▶ [What this task involves]:
Output the material beneath this task exactly, images excluded.

- - - - - - -

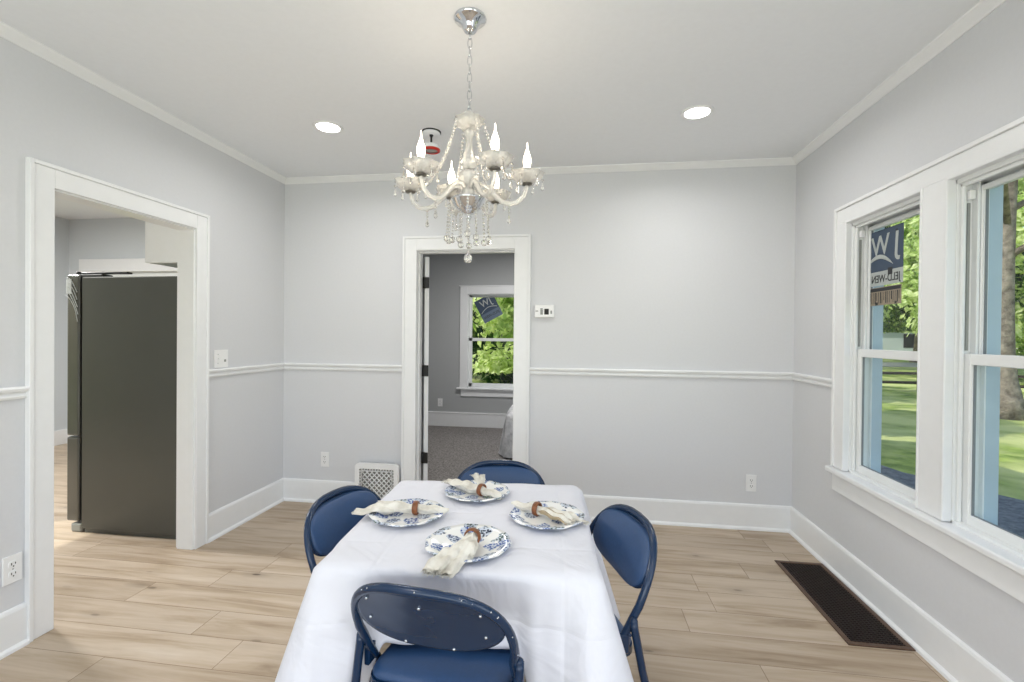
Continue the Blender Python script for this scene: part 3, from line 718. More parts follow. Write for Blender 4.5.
def clip_line(c, sgn):   # x + sgn*z = c
    pts = []
    for x in (x0, x1):
        z = (c - x) * sgn
        if z0 - 1e-9 <= z <= z1 + 1e-9: pts.append((x, z))
    for z in (z0, z1):
        x = c - sgn * z
        if x0 + 1e-6 < x < x1 - 1e-6: pts.append((x, z))
    return pts[:2]
for sgn in (1, -1):
    for i in range(-30, 40):
        p = clip_line(i * .040, sgn)
        if len(p) == 2 and (Vector(p[0]) - Vector(p[1])).length > .01: b.tube([(p[0][0], -.008 + sgn * .002, p[0][1]), (p[1][0], -.008 + sgn * .002, p[1][1])], .0045, 6)
# slotted border between lattice and rim
for (xa, xb, za, zb) in ((x0, x1, z1, z1 + .006), (x0, x1, z0 - .006, z0), (x0 - .006, x0, z0 - .006, z1 + .006), (x1, x1 + .006, z0 - .006, z1 + .006)): b.box(xa, xb, -.014, -.002, za, zb)
for i in range(12):
    x = x0 + (x1 - x0) * i / 11; b.box(x - .004, x + .004, -.014, -.004, z1 + .004, ZT - .038); b.box(x - .004, x + .004, -.014, -.004, .033, z0)
for i in range(11):
    z = z0 + (z1 - z0) * i / 10; b.box(-HX + .033, x0, -.014, -.004, z - .004, z + .004); b.box(x1, HX - .033, -.014, -.004, z - .004, z + .004)
b.build('lattice', M['plastic'], g)
b = MB(); b.box(-HX + .03, HX - .03, .008, .012, .03, ZT - .035); b.build('back_panel', paint('shadow_grey_panel', (150, 148, 142), .8, .02, 0), g)
# floor register
fgx0, fgx1, fgy0, fgy1 = 3.615, 3.888, -1.285, -.49
r = thing('floor_register', 'dark brown metal floor register beside the right wall', 'register', ((fgx0 + fgx1) / 2, (fgy0 + fgy1) / 2, 0))
b = MB(); hx, hy = (fgx1 - fgx0) / 2, (fgy1 - fgy0) / 2; fw = .024
b.box(-hx, hx, -hy, -hy + fw, 0, .007, .002); b.box(-hx, hx, hy - fw, hy, 0, .007, .002); b.box(-hx, -hx + fw, -hy + fw, hy - fw, 0, .007, .002); b.box(hx - fw, hx, -hy + fw, hy - fw, 0, .007, .002)
b.build('frame', M['rust'], r)
b = MB(); n = 46
for i in range(n):
    y = -hy + fw + (2 * hy - 2 * fw) * (i + .5) / n; b.box(-hx + fw, hx - fw, y - .0022, y + .0022, .001, .0055)
for i in range(13):
    x = -hx + fw + (2 * hx - 2 * fw) * (i + .5) / 13; b.box(x - .0015, x + .0015, -hy + fw, hy - fw, .001, .005)
b.build('grate', M['rustdark'], r)
b = MB(); b.box(-hx + fw, hx - fw, -hy + fw, hy - fw, .0002, .0012); b.build('duct_opening', M['dark'], r)

# recessed downlights
def downlight(loc, label):
    d = thing('ceiling_downlight', label, 'ceiling light', loc, 0, 'recessed ceiling downlights')
    b = MB(); b.lathe([(.066, -.001), (.070, -.006), (.084, -.005), (.088, 0), (.066, 0)], 36); b.build('trim_ring', M['plastic'], d)
    b = MB(); b.lathe([(0, -.004), (.066, -.004), (.067, -.001), (0, -.001)], 36); b.build('lens', M['lens'], d)
    return d
spots = [((.873, -.872, CH), 'round recessed downlight left of the chandelier'), ((3.053, -.802, CH), 'round recessed downlight right of the chandelier'),
         ((.86, -3.6, CH), 'round recessed downlight behind the viewer on the left'), ((3.045, -3.6, CH), 'round recessed downlight behind the viewer on the right')]
dl = downlight(*spots[0])
for i, (loc, lab) in enumerate(spots):
    if i: copy_tree(dl, lab, loc)
    light('downlight_beam', 'AREA', (loc[0], loc[1], CH - .012), (0, 0, 0), 6.5, (1, .985, .96), shape='DISK', size=.13, spread=math.radians(165))
# ceiling alarm
a = thing('ceiling_alarm', 'small white ceiling alarm with a red lower rim behind the chandelier', 'alarm', (1.482, -.731, CH))
b = MB(); b.lathe([(0, 0), (.060, 0), (.060, -.005), (0, -.005)], 28); b.build('shadow_gap', M['dark'], a)
b = MB(); b.lathe([(0, -.005), (.053, -.005), (.055, -.012), (.046, -.020), (0, -.020)], 28); b.build('base_plate', M['ceil'], a)
b = MB(); b.lathe([(0, -.02), (.013, -.02), (.006, -.035), (.006, -.09), (0, -.09)], 12); b.build('stem', M['dark'], a)
b = MB(); b.lathe([(0, -.082), (.050, -.084), (.056, -.092), (.056, -.112), (0, -.112)], 28); b.build('dish', M['ceil'], a)
b = MB(); b.lathe([(.0565, -.110), (.0565, -.118), (.044, -.124), (.040, -.122), (.040, -.112), (.0565, -.110)], 28); b.build('red_rim', M['red'], a)
b = MB(); b.lathe([(0, -.112), (.040, -.112), (.040, -.119), (0, -.119)], 28); b.build('dish_cover', M['greyplastic'], a)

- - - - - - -

▶ [Finished exercise]:
Continue the Blender Python script for this scene: part 3, from line 718. More parts follow. Write for Blender 4.5.
def clip_line(c, sgn):   # x + sgn*z = c
    pts = []
    for x in (x0, x1):
        z = (c - x) * sgn
        if z0 - 1e-9 <= z <= z1 + 1e-9: pts.append((x, z))
    for z in (z0, z1):
        x = c - sgn * z
        if x0 + 1e-6 < x < x1 - 1e-6: pts.append((x, z))
    return pts[:2]
for sgn in (1, -1):
    for i in range(-30, 40):
        p = clip_line(i * .040, sgn)
        if len(p) == 2 and (Vector(p[0]) - Vector(p[1])).length > .01: b.tube([(p[0][0], -.008 + sgn * .002, p[0][1]), (p[1][0], -.008 + sgn * .002, p[1][1])], .0045, 6)
# slotted border between lattice and rim
for (xa, xb, za, zb) in ((x0, x1, z1, z1 + .006), (x0, x1, z0 - .006, z0), (x0 - .006, x0, z0 - .006, z1 + .006), (x1, x1 + .006, z0 - .006, z1 + .006)): b.box(xa, xb, -.014, -.002, za, zb)
for i in range(12):
    x = x0 + (x1 - x0) * i / 11; b.box(x - .004, x + .004, -.014, -.004, z1 + .004, ZT - .038); b.box(x - .004, x + .004, -.014, -.004, .033, z0)
for i in range(11):
    z = z0 + (z1 - z0) * i / 10; b.box(-HX + .033, x0, -.014, -.004, z - .004, z + .004); b.box(x1, HX - .033, -.014, -.004, z - .004, z + .004)
b.build('lattice', M['plastic'], g)
b = MB(); b.box(-HX + .03, HX - .03, .008, .012, .03, ZT - .035); b.build('back_panel', paint('shadow_grey_panel', (150, 148, 142), .8, .02, 0), g)
# floor register
fgx0, fgx1, fgy0, fgy1 = 3.615, 3.888, -1.285, -.49
r = thing('floor_register', 'dark brown metal floor register beside the right wall', 'register', ((fgx0 + fgx1) / 2, (fgy0 + fgy1) / 2, 0))
b = MB(); hx, hy = (fgx1 - fgx0) / 2, (fgy1 - fgy0) / 2; fw = .024
b.box(-hx, hx, -hy, -hy + fw, 0, .007, .002); b.box(-hx, hx, hy - fw, hy, 0, .007, .002); b.box(-hx, -hx + fw, -hy + fw, hy - fw, 0, .007, .002); b.box(hx - fw, hx, -hy + fw, hy - fw, 0, .007, .002)
b.build('frame', M['rust'], r)
b = MB(); n = 46
for i in range(n):
    y = -hy + fw + (2 * hy - 2 * fw) * (i + .5) / n; b.box(-hx + fw, hx - fw, y - .0022, y + .0022, .001, .0055)
for i in range(13):
    x = -hx + fw + (2 * hx - 2 * fw) * (i + .5) / 13; b.box(x - .0015, x + .0015, -hy + fw, hy - fw, .001, .005)
b.build('grate', M['rustdark'], r)
b = MB(); b.box(-hx + fw, hx - fw, -hy + fw, hy - fw, .0002, .0012); b.build('duct_opening', M['dark'], r)

# recessed downlights
def downlight(loc, label):
    d = thing('ceiling_downlight', label, 'ceiling light', loc, 0, 'recessed ceiling downlights')
    b = MB(); b.lathe([(.066, -.001), (.070, -.006), (.084, -.005), (.088, 0), (.066, 0)], 36); b.build('trim_ring', M['plastic'], d)
    b = MB(); b.lathe([(0, -.004), (.066, -.004), (.067, -.001), (0, -.001)], 36); b.build('lens', M['lens'], d)
    return d
spots = [((.873, -.872, CH), 'round recessed downlight left of the chandelier'), ((3.053, -.802, CH), 'round recessed downlight right of the chandelier'),
         ((.86, -3.6, CH), 'round recessed downlight behind the viewer on the left'), ((3.045, -3.6, CH), 'round recessed downlight behind the viewer on the right')]
dl = downlight(*spots[0])
for i, (loc, lab) in enumerate(spots):
    if i: copy_tree(dl, lab, loc)
    light('downlight_beam', 'AREA', (loc[0], loc[1], CH - .012), (0, 0, 0), 6.5, (1, .985, .96), shape='DISK', size=.13, spread=math.radians(165))
# ceiling alarm
a = thing('ceiling_alarm', 'small white ceiling alarm with a red lower rim behind the chandelier', 'alarm', (1.482, -.731, CH))
b = MB(); b.lathe([(0, 0), (.060, 0), (.060, -.005), (0, -.005)], 28); b.build('shadow_gap', M['dark'], a)
b = MB(); b.lathe([(0, -.005), (.053, -.005), (.055, -.012), (.046, -.020), (0, -.020)], 28); b.build('base_plate', M['ceil'], a)
b = MB(); b.lathe([(0, -.02), (.013, -.02), (.006, -.035), (.006, -.09), (0, -.09)], 12); b.build('stem', M['dark'], a)
b = MB(); b.lathe([(0, -.082), (.050, -.084), (.056, -.092), (.056, -.112), (0, -.112)], 28); b.build('dish', M['ceil'], a)
b = MB(); b.lathe([(.0565, -.110), (.0565, -.118), (.044, -.124), (.040, -.122), (.040, -.112), (.0565, -.110)], 28); b.build('red_rim', M['red'], a)
b = MB(); b.lathe([(0, -.112), (.040, -.112), (.040, -.119), (0, -.119)], 28); b.build('dish_cover', M['greyplastic'], a)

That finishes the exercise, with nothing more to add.